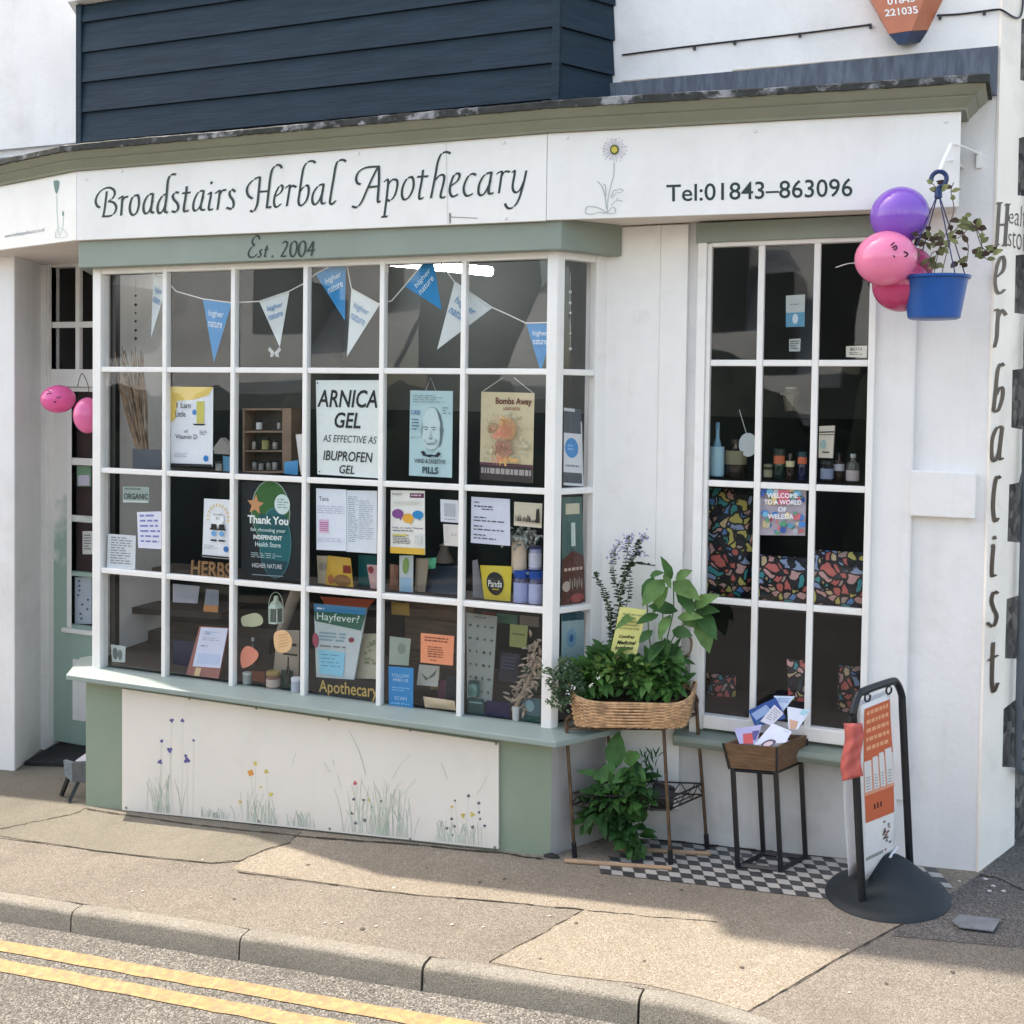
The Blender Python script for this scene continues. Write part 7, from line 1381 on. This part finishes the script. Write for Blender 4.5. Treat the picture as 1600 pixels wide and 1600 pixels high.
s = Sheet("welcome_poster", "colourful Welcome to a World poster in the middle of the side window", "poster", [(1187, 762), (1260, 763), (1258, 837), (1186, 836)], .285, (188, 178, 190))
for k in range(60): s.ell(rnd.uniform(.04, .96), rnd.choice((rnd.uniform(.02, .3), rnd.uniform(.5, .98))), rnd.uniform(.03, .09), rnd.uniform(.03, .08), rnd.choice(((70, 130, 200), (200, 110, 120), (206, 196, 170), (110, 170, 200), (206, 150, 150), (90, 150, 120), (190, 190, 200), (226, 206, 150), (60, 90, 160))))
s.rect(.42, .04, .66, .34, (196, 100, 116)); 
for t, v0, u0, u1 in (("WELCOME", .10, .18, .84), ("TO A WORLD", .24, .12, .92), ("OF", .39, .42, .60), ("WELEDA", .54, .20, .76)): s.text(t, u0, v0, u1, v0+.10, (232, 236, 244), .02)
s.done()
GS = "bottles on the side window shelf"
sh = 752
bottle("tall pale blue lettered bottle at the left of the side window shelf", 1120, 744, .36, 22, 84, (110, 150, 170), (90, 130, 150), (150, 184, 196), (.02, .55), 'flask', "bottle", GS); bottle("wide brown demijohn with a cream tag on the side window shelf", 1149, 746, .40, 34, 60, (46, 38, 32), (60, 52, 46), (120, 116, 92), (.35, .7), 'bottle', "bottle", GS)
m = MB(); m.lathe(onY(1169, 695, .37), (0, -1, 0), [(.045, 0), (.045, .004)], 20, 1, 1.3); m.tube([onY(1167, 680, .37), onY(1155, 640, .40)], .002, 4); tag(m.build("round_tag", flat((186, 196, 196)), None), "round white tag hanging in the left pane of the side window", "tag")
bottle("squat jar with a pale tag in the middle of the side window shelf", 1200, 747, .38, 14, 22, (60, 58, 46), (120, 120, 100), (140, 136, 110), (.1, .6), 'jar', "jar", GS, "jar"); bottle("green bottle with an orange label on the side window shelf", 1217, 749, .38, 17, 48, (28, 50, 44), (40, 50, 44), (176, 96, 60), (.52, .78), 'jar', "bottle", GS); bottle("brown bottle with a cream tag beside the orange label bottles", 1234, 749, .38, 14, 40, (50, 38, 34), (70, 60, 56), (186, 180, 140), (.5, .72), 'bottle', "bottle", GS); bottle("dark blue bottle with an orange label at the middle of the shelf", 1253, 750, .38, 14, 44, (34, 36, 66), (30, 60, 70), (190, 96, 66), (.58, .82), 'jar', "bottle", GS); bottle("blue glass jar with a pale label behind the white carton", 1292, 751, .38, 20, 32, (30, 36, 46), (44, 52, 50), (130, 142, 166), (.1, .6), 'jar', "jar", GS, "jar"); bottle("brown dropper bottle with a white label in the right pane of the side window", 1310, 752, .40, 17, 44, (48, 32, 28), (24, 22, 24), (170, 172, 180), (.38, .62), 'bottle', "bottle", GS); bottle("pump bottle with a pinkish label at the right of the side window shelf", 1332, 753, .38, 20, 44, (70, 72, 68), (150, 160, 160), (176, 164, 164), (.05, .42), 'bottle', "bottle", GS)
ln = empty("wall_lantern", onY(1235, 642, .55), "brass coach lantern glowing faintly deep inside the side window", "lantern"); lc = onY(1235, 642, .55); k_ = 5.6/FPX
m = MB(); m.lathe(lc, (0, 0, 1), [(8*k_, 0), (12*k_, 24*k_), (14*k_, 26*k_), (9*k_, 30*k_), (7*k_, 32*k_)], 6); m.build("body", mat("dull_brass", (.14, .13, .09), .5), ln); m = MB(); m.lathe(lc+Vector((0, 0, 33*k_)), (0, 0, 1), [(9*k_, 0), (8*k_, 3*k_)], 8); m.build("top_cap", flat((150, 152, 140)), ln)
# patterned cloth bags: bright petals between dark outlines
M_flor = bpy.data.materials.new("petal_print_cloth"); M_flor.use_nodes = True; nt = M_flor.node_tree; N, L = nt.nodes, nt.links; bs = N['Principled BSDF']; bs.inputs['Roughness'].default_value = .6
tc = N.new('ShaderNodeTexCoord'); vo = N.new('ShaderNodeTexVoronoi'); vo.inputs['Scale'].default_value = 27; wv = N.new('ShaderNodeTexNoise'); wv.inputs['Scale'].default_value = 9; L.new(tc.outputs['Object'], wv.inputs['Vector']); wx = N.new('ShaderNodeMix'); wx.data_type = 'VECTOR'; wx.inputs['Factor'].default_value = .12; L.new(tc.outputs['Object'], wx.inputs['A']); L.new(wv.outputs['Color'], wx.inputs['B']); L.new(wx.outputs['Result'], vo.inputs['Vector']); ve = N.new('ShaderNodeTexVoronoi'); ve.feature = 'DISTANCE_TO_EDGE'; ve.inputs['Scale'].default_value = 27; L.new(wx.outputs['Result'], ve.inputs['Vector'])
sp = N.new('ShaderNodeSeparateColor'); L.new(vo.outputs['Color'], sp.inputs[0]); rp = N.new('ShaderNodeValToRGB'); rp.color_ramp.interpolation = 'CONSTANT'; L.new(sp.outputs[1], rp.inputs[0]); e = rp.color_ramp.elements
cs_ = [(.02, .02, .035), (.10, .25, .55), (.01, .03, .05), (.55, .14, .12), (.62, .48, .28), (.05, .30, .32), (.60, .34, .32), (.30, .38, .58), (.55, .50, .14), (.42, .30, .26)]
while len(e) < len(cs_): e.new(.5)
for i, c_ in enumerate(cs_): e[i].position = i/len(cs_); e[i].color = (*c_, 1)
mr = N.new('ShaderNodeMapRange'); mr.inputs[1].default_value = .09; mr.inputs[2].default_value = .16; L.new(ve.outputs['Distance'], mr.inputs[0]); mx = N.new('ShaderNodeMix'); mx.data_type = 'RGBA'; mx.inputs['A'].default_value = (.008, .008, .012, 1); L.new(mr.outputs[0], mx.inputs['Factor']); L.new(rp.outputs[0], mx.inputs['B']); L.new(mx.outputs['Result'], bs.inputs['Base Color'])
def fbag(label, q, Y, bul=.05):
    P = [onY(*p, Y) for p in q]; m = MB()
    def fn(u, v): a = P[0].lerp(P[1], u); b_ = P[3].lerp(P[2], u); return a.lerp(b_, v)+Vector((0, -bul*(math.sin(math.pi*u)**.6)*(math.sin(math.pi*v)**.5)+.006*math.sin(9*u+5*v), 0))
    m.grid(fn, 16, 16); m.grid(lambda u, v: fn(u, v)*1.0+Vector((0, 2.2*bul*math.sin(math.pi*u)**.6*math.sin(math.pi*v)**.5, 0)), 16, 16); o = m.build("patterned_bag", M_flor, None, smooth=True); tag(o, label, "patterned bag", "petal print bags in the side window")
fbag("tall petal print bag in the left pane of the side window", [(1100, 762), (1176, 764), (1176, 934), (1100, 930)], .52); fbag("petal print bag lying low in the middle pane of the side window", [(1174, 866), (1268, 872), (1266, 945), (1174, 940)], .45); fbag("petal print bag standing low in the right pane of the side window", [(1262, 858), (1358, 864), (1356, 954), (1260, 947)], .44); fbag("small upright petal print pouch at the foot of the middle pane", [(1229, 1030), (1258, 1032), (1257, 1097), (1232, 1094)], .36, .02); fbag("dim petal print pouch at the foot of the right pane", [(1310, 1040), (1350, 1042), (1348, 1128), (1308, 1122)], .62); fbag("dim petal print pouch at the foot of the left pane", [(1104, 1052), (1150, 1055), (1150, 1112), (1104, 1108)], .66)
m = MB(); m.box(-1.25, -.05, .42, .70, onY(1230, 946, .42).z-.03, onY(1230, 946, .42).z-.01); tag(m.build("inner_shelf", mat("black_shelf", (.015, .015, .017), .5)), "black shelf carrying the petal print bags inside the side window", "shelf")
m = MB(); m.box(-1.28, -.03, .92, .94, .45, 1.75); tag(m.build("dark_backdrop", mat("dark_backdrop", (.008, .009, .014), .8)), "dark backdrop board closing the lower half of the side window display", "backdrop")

+++++

▶ [Task brief]: In the material above, find each line that contains the word "wide", and select it.

▶ [Complete response]:
The Blender Python script for this scene continues. Write part 7, from line 1381 on. This part finishes the script. Write for Blender 4.5. Treat the picture as 1600 pixels wide and 1600 pixels high.
bottle("tall pale blue lettered bottle at the left of the side window shelf", 1120, 744, .36, 22, 84, (110, 150, 170), (90, 130, 150), (150, 184, 196), (.02, .55), 'flask', "bottle", GS); bottle("wide brown demijohn with a cream tag on the side window shelf", 1149, 746, .40, 34, 60, (46, 38, 32), (60, 52, 46), (120, 116, 92), (.35, .7), 'bottle', "bottle", GS)